4. Out of the Dark (1989)

Synopsis:
An employee at a telephone fantasy service helps hunt for the killer preying on her silken-voiced colleagues.

I don’t even remember how I encountered Out of the Dark last year. It had never been on any of my watchlists and I’d never heard anyone talk about it. One evening, it was just there on my list of Amazon Prime recommendations, and a cursory reading of the summary convinced me to spend the $1.99 to rent it. I was both pleasantly surprised and supremely disappointed by what I watched. Like most of the movies on this list, Out of the Dark is a film in two parts, one of which is exceptionally more engaging than the other. The best way to think about it is to consider 1979’s When a Stranger Calls, a movie fondly remembered despite a middle act that most fans concede is, well, just not very good. It’s difficult to evaluate a movie that manages to both thrill and bore, and fortunately and unfortunately, Out of the Dark does both in about equal measure.

The first half of the movie is a sex-positive exploration of phone-sex workers being targeted by a killer dressed in clown garb. The kills are savage, the costuming is well done, the staging (particularly for one bait-and-switch kill scene that legitimately sent shivers down my spine) is professional, and both the acting and characterization exceed whatever your expectations might be for a movie about a clown killing sex workers. The second half of the movie, however (after that aforementioned kill) is laborious. There are no good deaths, too many red herrings, and most of the compelling characters have already been killed off. What you’re left with is a languid traipse toward the finish line, with an ending that truly fizzles out before it even starts, alongside a killer reveal that manages to both confound and be depressingly obvious.            

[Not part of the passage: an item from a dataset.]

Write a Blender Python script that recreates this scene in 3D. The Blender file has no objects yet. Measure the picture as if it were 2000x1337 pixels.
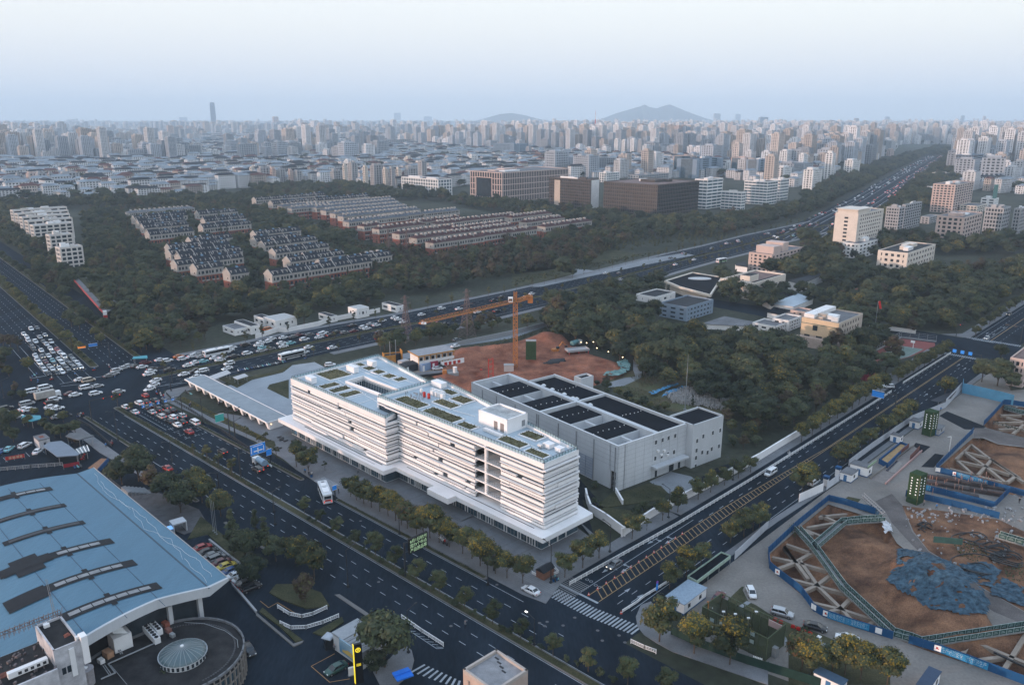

The bones are there, however, for a modern, feminist take on the original, one that retains the integrity of the narrative while removing the flat-out boring last act. Clowns are scary, and clowns that murder sex workers are scarier. More than any other on this list, an Out of the Dark remake has the potentiality to not only be a good time at the movies, but a genuinely terrifying one at that.

5. Opera (1987)

Synopsis:
A hooded figure forces a young diva (Cristina Marsillach) to watch as he murders performers in a production of Verdi’s opera “Macbeth.”

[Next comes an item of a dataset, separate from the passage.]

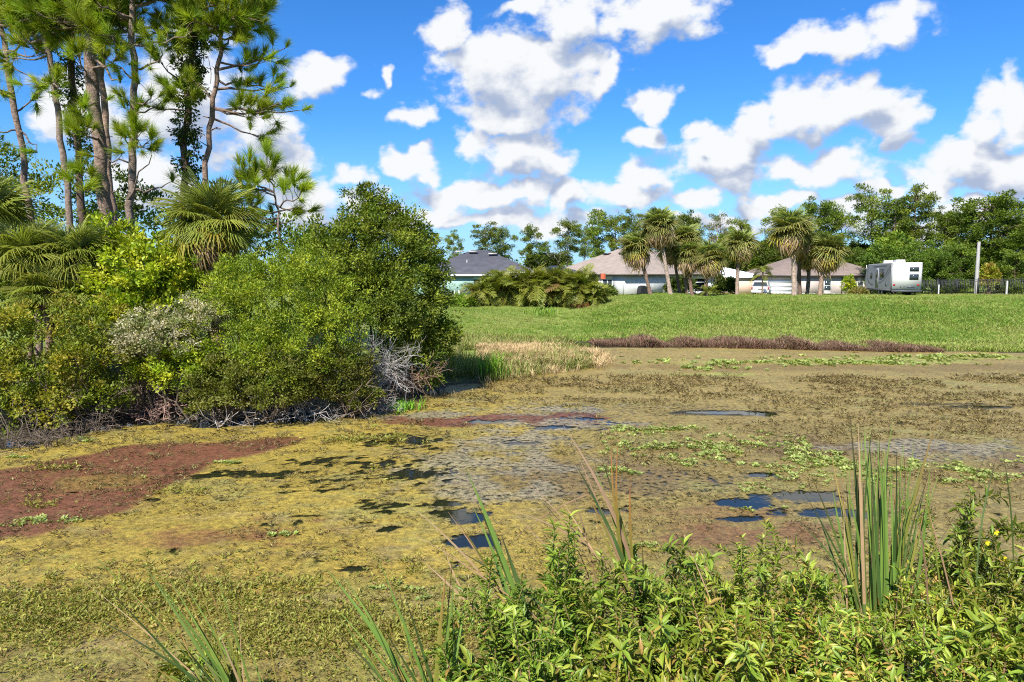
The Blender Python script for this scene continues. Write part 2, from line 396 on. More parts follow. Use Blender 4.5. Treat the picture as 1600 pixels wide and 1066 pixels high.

To get it out of the way right away, I love Dario Argento, and I love Opera. Among his ’80s outputs, Opera is unequivocally my favorite. Still, there is a little nagging pit in my chest every time I watch one of his movies– for as much as I love him, I sometimes wish they were a little less wonted Argento. I get that dreamlike logic, bad dubbing (dubs are the most commercially accessible), incomprehensible plots, and a lasseiz-faire approach to earnest character development are settled law in Giallo films, but I sometimes wish the narrative substance might, if only just once, match the truly remarkable style on display.

Opera is likely one of Argento’s most streamlined plots, and for the most part, characterization is sound and rational, the narrative is straightforward, and the style accentuates a pretty involving slasher wherein a young soprano is targeted by a masked killer during her opera house’s production of Macbeth. Still, there are nagging inconsistencies, particularly as the plot develops, and a killer reveal that, like so many others on this list, fails to impress. Argento can be difficult to remake because his style is so singular, though I’d love to see a modernized retelling that prioritizes narrative a bit more over style (unlike another certain Argento remake). While that is likely never going to happen (he has far more remunerative properties worth remaking should anyone choose to do so), there is still enough worth watching in the original to make it okay.

Well, those are just five of my picks for ’80s slashers I’d love to see remade. Let me know what I missed, and which slasher films you’re dying (ha) to see reimagined.